ビジネスローンの「取り立て」は、昔ほど厳しくない
ビジネスローンはかつて「商工ローン」とも言われ、高金利と取り立ての厳しさで事業者から恐れられていました。返済が遅れると金融機関の業者が厳しい取り立てを始め、消費者金融で借り入れさせたり脅迫まがいの電話を掛けたりなど、過酷な対応で社会問題になったほどです。
しかし、現在では法規制が進み、このような厳しい取り立てや暴力的な行為はできなくなっています。あくまでも法律の範囲内での催促と処分が進められていきます。
法律の範囲内で処分を受ける
返済の遅れが発覚すると、まずローン会社は事業者に催促状を送付します。
その後、
・担保の競売
・競売後、残りの借金の取り立て
・財産の差し押さえの訴訟
・差し押さえの強制執行
などの手順で処分が進められていきます。
これらの流れは事業者の状況によって変わるケースもあります。例えば一度資金ショートに陥っても将来的な業績回復が期待できれば返済を待ってもらえることもあります。反対に、経営状況に望みが見られず返済能力が全く見られない場合には、上記の手順が一気に進んでいきます。
このように見ていくと、ビジネスローンは返済トラブルの危険性も無視できないものだとわかります。過激な取り立てこそなくなったものの、返済遅延が発覚した時点で厳しい対応がとられるので、借り入れる前の慎重な判断が何よりも求められます。
3.返済の負担を軽減できる、「債務整理」とは

ビジネスローンの返済が不可能な状態にあると財産の差し押さえや競売などの処分を受けることになりますが、その前にいくつか打開策があります。そのなかの一つが過払い請求などを解決する「債務整理」です。
債務整理では過払い金の請求をはじめ、任意整理や民事再生、自己破産の取引などができます。経営とローン返済に困っている事業者の助けとなりますので、ぜひ活用してみましょう。
債務整理後でも事業を続けられる
債務整理には数々のメリットがありますが、そのなかでも整理後も事業を続けられるのが大きなポイントです。資金ショートの状態にあっても、金融機関との話し合い次第で債務免除や減額が可能となり、事業を継続できたというケースは少なくありません。
悲惨な結果に見舞われたけれど事業を諦めたくない方にとっては、非常に心強い対応となるでしょう。
取引先に知られない
債務処理は弁護士や司法書士を通じておこなわれます。「取引先に情報が伝わったら信用を失うかもしれない」と心配する事業者の方が多いですが、ここで弁護士や司法書士には守秘義務が課せられているため、事業者の債務処理を口外することは禁じられています。
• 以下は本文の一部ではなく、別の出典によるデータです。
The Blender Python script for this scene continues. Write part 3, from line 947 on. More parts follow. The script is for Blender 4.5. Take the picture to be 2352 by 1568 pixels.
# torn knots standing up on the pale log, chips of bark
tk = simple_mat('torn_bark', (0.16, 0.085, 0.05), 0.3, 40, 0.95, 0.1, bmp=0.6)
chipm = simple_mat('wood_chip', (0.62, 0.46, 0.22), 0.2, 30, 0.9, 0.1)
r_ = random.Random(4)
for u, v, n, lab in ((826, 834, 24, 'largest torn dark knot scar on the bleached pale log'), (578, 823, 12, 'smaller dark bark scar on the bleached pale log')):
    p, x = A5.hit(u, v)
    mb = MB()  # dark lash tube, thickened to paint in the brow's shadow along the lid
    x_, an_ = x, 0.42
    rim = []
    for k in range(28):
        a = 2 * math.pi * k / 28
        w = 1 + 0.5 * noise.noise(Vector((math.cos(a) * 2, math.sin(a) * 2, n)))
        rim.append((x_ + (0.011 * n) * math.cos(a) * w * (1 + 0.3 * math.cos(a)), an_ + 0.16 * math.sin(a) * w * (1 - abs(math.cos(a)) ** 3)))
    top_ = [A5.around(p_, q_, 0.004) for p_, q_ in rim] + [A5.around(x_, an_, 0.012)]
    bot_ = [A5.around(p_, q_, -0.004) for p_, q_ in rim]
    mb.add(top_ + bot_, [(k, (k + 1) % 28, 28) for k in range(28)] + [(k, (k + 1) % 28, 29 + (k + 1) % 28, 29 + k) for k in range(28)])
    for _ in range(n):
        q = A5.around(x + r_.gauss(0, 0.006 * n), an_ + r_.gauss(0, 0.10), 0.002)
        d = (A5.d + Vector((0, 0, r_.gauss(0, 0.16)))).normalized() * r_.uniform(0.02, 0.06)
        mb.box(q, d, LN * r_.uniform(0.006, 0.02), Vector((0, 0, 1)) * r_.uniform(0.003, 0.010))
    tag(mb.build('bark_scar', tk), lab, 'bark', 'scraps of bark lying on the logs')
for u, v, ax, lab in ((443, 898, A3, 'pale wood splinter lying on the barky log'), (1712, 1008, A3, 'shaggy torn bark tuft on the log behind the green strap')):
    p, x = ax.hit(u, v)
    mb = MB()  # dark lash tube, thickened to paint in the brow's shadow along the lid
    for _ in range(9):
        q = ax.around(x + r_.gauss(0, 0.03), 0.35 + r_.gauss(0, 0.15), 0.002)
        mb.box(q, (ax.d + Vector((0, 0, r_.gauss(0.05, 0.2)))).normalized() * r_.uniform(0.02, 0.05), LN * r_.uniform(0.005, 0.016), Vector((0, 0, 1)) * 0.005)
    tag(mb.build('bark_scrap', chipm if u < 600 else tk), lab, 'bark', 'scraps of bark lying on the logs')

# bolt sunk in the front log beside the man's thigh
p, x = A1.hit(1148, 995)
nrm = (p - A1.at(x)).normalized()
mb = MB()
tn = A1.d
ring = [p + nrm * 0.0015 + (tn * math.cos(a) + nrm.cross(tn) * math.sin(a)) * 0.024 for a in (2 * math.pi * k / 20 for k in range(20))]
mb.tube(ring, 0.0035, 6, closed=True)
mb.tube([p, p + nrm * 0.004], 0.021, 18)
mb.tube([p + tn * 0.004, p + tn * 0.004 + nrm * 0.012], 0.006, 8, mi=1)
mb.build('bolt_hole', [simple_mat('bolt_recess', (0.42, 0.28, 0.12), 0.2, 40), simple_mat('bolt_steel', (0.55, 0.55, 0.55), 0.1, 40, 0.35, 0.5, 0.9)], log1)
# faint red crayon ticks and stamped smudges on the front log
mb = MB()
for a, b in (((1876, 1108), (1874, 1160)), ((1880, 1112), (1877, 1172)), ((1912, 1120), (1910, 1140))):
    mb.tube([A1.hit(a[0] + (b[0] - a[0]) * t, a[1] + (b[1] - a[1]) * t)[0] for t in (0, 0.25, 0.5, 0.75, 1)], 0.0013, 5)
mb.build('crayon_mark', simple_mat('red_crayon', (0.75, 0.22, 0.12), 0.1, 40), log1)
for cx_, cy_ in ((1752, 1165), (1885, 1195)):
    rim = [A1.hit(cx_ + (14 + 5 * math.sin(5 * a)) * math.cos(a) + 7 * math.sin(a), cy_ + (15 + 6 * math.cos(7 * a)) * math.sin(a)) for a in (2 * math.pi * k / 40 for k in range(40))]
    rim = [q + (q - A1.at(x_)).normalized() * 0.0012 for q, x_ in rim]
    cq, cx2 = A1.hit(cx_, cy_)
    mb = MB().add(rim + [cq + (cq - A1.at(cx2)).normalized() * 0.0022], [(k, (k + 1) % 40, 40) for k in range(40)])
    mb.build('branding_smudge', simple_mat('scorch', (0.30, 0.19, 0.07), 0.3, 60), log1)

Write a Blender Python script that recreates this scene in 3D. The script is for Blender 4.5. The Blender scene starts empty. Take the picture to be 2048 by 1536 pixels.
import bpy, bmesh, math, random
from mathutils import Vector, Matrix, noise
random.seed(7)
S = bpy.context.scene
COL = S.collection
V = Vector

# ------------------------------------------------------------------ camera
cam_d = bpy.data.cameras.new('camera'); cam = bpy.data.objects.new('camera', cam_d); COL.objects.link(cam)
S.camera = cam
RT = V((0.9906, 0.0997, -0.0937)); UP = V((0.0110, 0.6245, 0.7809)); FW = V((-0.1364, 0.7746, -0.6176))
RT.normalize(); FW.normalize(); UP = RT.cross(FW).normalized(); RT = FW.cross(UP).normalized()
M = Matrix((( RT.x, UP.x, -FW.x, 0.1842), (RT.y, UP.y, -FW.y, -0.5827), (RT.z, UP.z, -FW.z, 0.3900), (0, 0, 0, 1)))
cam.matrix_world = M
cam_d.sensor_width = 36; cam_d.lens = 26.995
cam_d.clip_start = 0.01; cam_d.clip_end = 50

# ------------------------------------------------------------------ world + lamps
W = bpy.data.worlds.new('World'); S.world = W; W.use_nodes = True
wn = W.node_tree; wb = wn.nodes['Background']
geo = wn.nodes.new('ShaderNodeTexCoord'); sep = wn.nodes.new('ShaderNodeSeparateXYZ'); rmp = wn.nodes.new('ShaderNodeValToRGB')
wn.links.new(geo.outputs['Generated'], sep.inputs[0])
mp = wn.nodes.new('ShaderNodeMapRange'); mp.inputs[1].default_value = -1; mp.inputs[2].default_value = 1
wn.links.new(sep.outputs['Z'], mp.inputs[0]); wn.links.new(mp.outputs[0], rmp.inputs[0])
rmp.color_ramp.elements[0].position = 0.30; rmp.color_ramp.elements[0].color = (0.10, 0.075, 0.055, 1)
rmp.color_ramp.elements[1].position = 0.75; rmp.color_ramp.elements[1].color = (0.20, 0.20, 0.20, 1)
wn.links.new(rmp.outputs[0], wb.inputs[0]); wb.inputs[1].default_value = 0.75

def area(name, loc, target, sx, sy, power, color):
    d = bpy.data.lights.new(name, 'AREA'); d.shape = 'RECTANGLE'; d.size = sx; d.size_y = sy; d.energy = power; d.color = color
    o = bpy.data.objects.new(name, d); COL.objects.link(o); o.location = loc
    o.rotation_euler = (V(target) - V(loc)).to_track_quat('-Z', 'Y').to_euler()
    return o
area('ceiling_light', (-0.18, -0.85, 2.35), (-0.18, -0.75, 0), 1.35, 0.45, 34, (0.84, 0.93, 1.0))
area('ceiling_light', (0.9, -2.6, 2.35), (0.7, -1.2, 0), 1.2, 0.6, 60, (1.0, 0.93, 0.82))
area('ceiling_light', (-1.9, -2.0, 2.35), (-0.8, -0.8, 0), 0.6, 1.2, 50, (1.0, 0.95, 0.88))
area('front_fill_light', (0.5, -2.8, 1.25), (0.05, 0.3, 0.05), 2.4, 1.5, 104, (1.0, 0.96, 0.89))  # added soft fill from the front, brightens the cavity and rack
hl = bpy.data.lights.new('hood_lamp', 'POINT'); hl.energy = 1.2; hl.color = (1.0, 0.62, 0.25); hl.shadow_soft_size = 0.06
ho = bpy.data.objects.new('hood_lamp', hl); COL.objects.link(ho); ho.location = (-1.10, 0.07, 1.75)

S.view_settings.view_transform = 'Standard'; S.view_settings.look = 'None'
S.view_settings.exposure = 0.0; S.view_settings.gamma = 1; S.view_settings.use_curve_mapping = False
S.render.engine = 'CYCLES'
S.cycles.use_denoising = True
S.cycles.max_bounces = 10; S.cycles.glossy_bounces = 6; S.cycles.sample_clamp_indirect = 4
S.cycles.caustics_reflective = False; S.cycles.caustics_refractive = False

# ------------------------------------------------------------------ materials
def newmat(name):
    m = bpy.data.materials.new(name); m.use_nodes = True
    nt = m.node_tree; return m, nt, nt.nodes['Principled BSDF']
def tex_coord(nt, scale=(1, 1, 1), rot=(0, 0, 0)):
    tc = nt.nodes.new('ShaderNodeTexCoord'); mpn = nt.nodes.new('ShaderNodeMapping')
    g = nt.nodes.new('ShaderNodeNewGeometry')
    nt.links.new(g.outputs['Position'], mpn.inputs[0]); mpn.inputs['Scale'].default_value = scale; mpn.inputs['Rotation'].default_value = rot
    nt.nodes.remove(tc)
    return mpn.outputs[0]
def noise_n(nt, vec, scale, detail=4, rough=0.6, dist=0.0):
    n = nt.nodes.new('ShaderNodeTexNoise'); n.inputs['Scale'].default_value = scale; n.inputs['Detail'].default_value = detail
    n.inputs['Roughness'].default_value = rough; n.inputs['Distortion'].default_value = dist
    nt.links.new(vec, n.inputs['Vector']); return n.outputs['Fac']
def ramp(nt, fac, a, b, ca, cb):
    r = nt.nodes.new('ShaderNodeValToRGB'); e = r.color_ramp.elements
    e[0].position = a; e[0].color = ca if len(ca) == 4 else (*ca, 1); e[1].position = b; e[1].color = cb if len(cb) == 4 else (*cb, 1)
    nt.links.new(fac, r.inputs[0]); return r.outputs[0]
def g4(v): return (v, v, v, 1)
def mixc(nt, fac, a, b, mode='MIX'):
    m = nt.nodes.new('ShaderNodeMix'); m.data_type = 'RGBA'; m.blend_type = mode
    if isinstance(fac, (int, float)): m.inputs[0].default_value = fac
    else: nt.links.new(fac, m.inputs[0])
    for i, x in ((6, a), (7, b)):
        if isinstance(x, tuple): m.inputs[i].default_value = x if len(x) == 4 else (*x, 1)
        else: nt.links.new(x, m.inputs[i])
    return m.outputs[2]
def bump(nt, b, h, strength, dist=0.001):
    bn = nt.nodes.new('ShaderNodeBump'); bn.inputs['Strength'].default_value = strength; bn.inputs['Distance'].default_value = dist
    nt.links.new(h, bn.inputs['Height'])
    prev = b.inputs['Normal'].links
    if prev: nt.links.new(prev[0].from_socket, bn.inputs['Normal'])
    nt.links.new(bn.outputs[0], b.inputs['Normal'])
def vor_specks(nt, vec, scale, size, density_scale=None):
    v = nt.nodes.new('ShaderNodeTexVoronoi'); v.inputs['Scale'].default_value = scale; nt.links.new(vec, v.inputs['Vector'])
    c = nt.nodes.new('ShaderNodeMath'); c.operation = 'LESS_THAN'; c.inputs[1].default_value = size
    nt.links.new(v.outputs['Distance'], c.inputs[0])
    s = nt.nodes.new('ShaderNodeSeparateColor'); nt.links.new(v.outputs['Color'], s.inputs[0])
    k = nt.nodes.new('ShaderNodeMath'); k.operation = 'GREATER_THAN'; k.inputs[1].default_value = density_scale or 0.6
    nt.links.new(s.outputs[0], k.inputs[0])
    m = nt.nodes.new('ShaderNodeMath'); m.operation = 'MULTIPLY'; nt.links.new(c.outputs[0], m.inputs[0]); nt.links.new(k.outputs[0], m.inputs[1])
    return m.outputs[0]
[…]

そのため、取引先との信頼関係を崩さずに債務処理が可能となります。今後も事業を続けたい方にとっては嬉しいポイントですね。
取り立てをストップできる
債務処理が始まると弁護士や司法書士は「受任通知」を発行します。これを機にローン会社は事業者に対して一切の取り立てができなくなります。
それでも取り立てをおこなった場合、ローン会社は業務停止処分を受けます。以前ほどではないものの、業者による取り立ては事業者への負担となるため、ここでストップできることは大きなメリットだと言えます。
無料相談も受けられる
債務処理には弁護士や司法書士への依頼が必要となりますが、相談自体は無料です。インターネット上で事業者と弁護士・司法書士のマッチングサイトも公開されているので、ぜひ活用しましょう。特に経営状況や債務処理の必要度によって対応が変わる場合があるので、事業者の得意分野を扱える業者を選ぶのに役立ちます。
また、基本的に依頼は後払いとなり、処理後に分割払いも可能です。事業者にとって負担の少ない形で利用できるので、返済の遅れや取り立てで困っているのならぜひ相談してみましょう。
銀行による融資や出資と比べて気軽に利用できるからこそ、多くのデメリットがあるビジネスローン。返済に追われて事業に影響が出るなどというリスクを回避できるよう、慎重な判断をしていきましょう。また、どうしても困っている場合には債務処理を検討するなど、打開策を探すことも大事です。